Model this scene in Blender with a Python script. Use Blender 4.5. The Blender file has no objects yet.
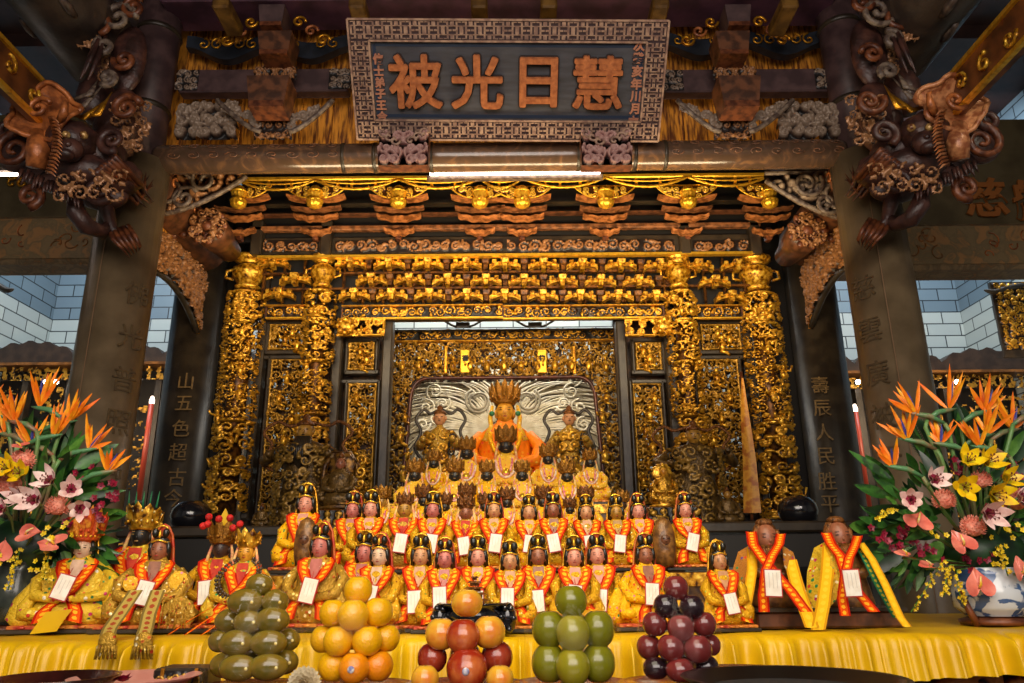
import bpy, math, random
from math import sin, cos, pi, radians as R, tan, atan2, sqrt
from mathutils import Vector, Matrix, kdtree, noise as mnoise

V = Vector
COL = bpy.context.scene.collection
# ------------------------------------------------------------------ camera frame
F = 760.0; PITCH = R(17.3); ROLL = R(0.5); CAM = V((0, 0, 1.6))
cp, sp = cos(PITCH), sin(PITCH)
UP0 = V((0, -sp, cp)); FW = V((0, cp, sp)); RT0 = V((1, 0, 0))
RT = RT0 * cos(ROLL) - UP0 * sin(ROLL)
UP = UP0 * cos(ROLL) + RT0 * sin(ROLL)

def P(px, py, Y):
    d = RT * ((px - 512) / F) + UP * ((341.5 - py) / F) + FW
    return CAM + d * (Y / d.y)

def S(px, py, Y):
    """metres covered by one pixel there"""
    d = RT * ((px - 512) / F) + UP * ((341.5 - py) / F) + FW
    return Y / d.y / F

# ------------------------------------------------------------------ mesh builder
class MB:
    def __init__(s):
        s.v = []; s.f = []; s.m = []; s.uv = {}; s.h = None; s.sm = []
    def add(s, vs, fs, m=0, smooth=True, uvs=None):
        b = len(s.v); s.v.extend(V(p) for p in vs)
        for i, f in enumerate(fs):
            if uvs is not None: s.uv[len(s.f)] = [uvs[k] for k in f]
            s.f.append([b + k for k in f]); s.m.append(m); s.sm.append(smooth)
        return b
    def box(s, c, size, rz=0, m=0, mat=None, taper=1.0, bevel=0.0):
        x, y, z = (k / 2 for k in size)
        c = V(c); M = mat if mat is not None else Matrix.Rotation(rz, 3, 'Z')
        if bevel <= 0:
            pts = [(-x, -y, -z), (x, -y, -z), (x, y, -z), (-x, y, -z),
                   (-x * taper, -y * taper, z), (x * taper, -y * taper, z), (x * taper, y * taper, z), (-x * taper, y * taper, z)]
            fs = [(0, 3, 2, 1), (4, 5, 6, 7), (0, 1, 5, 4), (1, 2, 6, 5), (2, 3, 7, 6), (3, 0, 4, 7)]
        else:
            b = min(bevel, x * .9, y * .9, z * .9); pts = []; fs = []
            def ring(zz, ins, t):
                xx, yy = (x - ins) * t, (y - ins) * t
                cc = b if ins == 0 else b * .5
                return [(-xx + cc, -yy, zz), (xx - cc, -yy, zz), (xx, -yy + cc, zz), (xx, yy - cc, zz), (xx - cc, yy, zz), (-xx + cc, yy, zz), (-xx, yy - cc, zz), (-xx, -yy + cc, zz)]
            rs = [ring(-z, b, 1), ring(-z + b, 0, 1), ring(z - b, 0, taper), ring(z, b, taper)]
            for r in rs: pts += r
            for k in range(3):
                for i in range(8):
                    j = (i + 1) % 8; fs.append((k * 8 + i, k * 8 + j, k * 8 + 8 + j, k * 8 + 8 + i))
            fs.append(tuple(range(7, -1, -1))); fs.append(tuple(range(24, 32)))
        s.add([c + M @ V(p) for p in pts], fs, m, False); return s
    def tube(s, pts, r, n=6, m=0, cap=True, flat=1.0, smooth=True):
        pts = [V(p) for p in pts]; k = len(pts)
        rr = r if isinstance(r, (list, tuple)) else [r] * k
        vs = []; fs = []; pn = None
        for i, p in enumerate(pts):
            t = (pts[min(i + 1, k - 1)] - pts[max(i - 1, 0)])
            if t.length < 1e-9: t = V((0, 0, 1))
            t.normalize()
            if pn is None:
                a = V((0, -1, 0)) if abs(t.y) < .9 else V((1, 0, 0))
            else: a = pn
            a = a - t * a.dot(t)
            if a.length < 1e-6: a = t.orthogonal()
            a.normalize(); pn = a; b = t.cross(a)
            for j in range(n):
                q = 2 * pi * j / n
                vs.append(p + (a * cos(q) * flat + b * sin(q)) * rr[i])
        for i in range(k - 1):
            for j in range(n):
                l = (j + 1) % n; fs.append((i * n + j, i * n + l, (i + 1) * n + l, (i + 1) * n + j))
        if cap: fs.append(tuple(range(n - 1, -1, -1))); fs.append(tuple(range((k - 1) * n, k * n)))
        s.add(vs, fs, m, smooth); return s
    def lathe(s, prof, n=16, c=(0, 0, 0), m=0, sx=1, sy=1, mod=None, smooth=True, M=None, cap=True):
        c = V(c); vs = []; fs = []; k = len(prof)
        for i, (r, z) in enumerate(prof):
            for j in range(n):
                q = 2 * pi * j / n; rr = r * (mod(q, i / (k - 1)) if mod else 1)
                p = V((rr * cos(q) * sx, rr * sin(q) * sy, z))
                vs.append(c + (M @ p if M is not None else p))
        for i in range(k - 1):
            for j in range(n):
                l = (j + 1) % n; fs.append((i * n + j, i * n + l, (i + 1) * n + l, (i + 1) * n + j))
        if cap:
            fs.append(tuple(range(n - 1, -1, -1))); fs.append(tuple(range((k - 1) * n, k * n)))
        s.add(vs, fs, m, smooth); return s
    def ell(s, c, r, n=10, k=7, m=0, M=None, fn=None):
        if not isinstance(r, (tuple, list)): r = (r, r, r)
        c = V(c); vs = []; fs = []
        def put(p):
            if fn: p = fn(p)
            p = V((p.x * r[0], p.y * r[1], p.z * r[2])); return c + (M @ p if M is not None else p)
        vs.append(put(V((0, 0, -1))))
        for i in range(1, k):
            t = -pi / 2 + pi * i / k
            for j in range(n):
                q = 2 * pi * j / n; vs.append(put(V((cos(t) * cos(q), cos(t) * sin(q), sin(t)))))
        vs.append(put(V((0, 0, 1))))
        for j in range(n): fs.append((0, 1 + (j + 1) % n, 1 + j))
        for i in range(k - 2):
            for j in range(n):
                l = (j + 1) % n; a = 1 + i * n; fs.append((a + j, a + l, a + n + l, a + n + j))
        a = 1 + (k - 2) * n; e = len(vs) - 1
        for j in range(n): fs.append((a + j, a + (j + 1) % n, e))
        s.add(vs, fs, m); return s
    def strip(s, pts, side, w, m=0, th=0.0, cup=0.0):
        """ribbon along pts, width w (number or list), side = vector or list; UV u across, v along (metres)"""
        pts = [V(p) for p in pts]; k = len(pts); vs = []; fs = []; uv = []; L = 0
        for i, p in enumerate(pts):
            if i: L += (p - pts[i - 1]).length
            sd = V(side[i] if isinstance(side, list) else side).normalized()
            ww = w[i] if isinstance(w, (list, tuple)) else w
            t = (pts[min(i + 1, k - 1)] - pts[max(i - 1, 0)]).normalized(); nn = t.cross(sd)
            for a in (-1, -.33, .33, 1):
                vs.append(p + sd * ww / 2 * a + nn * cup * (a * a)); uv.append(((a + 1) / 2, L))
        for i in range(k - 1):
            for a in range(3): fs.append((i * 4 + a, i * 4 + a + 1, (i + 1) * 4 + a + 1, (i + 1) * 4 + a))
        s.add(vs, fs, m, True, uv); return s
    def prism(s, outline, y0, y1, m=0, M=None, smooth=False):
        """outline in XZ extruded along Y"""
        n = len(outline); vs = [V((x, y0, z)) for x, z in outline] + [V((x, y1, z)) for x, z in outline]
        if M is not None: vs = [M @ p for p in vs]
        fs = [tuple(range(n)), tuple(range(2 * n - 1, n - 1, -1))]
        for i in range(n): j = (i + 1) % n; fs.append((i, i + n, j + n, j))
        s.add(vs, fs, m, smooth); return s
    def move(s, v, M=None, start=0):
        v = V(v)
        for i in range(start, len(s.v)): s.v[i] = (M @ s.v[i] if M is not None else s.v[i]) + v
        return s
    def build(s, name, mats, parent=None, loc=None, world=False, attr=None):
        me = bpy.data.meshes.new(name)
        vs = s.v
        if world and parent is not None:
            inv = root_matrix(parent).inverted(); vs = [inv @ p for p in vs]
        if world and parent is None and loc is not None:
            vs = [p - V(loc) for p in vs]
        me.from_pydata([tuple(p) for p in vs], [], s.f)
        if not isinstance(mats, (list, tuple)): mats = [mats]
        for m in mats: me.materials.append(m)
        me.polygons.foreach_set('material_index', s.m)
        me.polygons.foreach_set('use_smooth', s.sm)
        if s.uv:
            ul = me.uv_layers.new(name='UVMap')
            for fi, us in s.uv.items():
                st = me.polygons[fi].loop_start
                for k, u in enumerate(us): ul.data[st + k].uv = u
        if s.h is not None:
            at = me.attributes.new('h', 'FLOAT', 'POINT'); at.data.foreach_set('value', s.h)
        me.update()
        o = bpy.data.objects.new(name, me); COL.objects.link(o)
        if loc is not None: o.location = loc
        if parent is not None: o.parent = parent
        return o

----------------

◆ **Task to complete**:
Leave out the pictures and repeat exactly the lines from the start of the material through the line that contains "return Y / d.y / F", both included.

◆ **Answer below**:
Model this scene in Blender with a Python script. Use Blender 4.5. The Blender file has no objects yet.
import bpy, math, random
from math import sin, cos, pi, radians as R, tan, atan2, sqrt
from mathutils import Vector, Matrix, kdtree, noise as mnoise

V = Vector
COL = bpy.context.scene.collection
# ------------------------------------------------------------------ camera frame
F = 760.0; PITCH = R(17.3); ROLL = R(0.5); CAM = V((0, 0, 1.6))
cp, sp = cos(PITCH), sin(PITCH)
UP0 = V((0, -sp, cp)); FW = V((0, cp, sp)); RT0 = V((1, 0, 0))
RT = RT0 * cos(ROLL) - UP0 * sin(ROLL)
UP = UP0 * cos(ROLL) + RT0 * sin(ROLL)

def P(px, py, Y):
    d = RT * ((px - 512) / F) + UP * ((341.5 - py) / F) + FW
    return CAM + d * (Y / d.y)

def S(px, py, Y):
    """metres covered by one pixel there"""
    d = RT * ((px - 512) / F) + UP * ((341.5 - py) / F) + FW
    return Y / d.y / F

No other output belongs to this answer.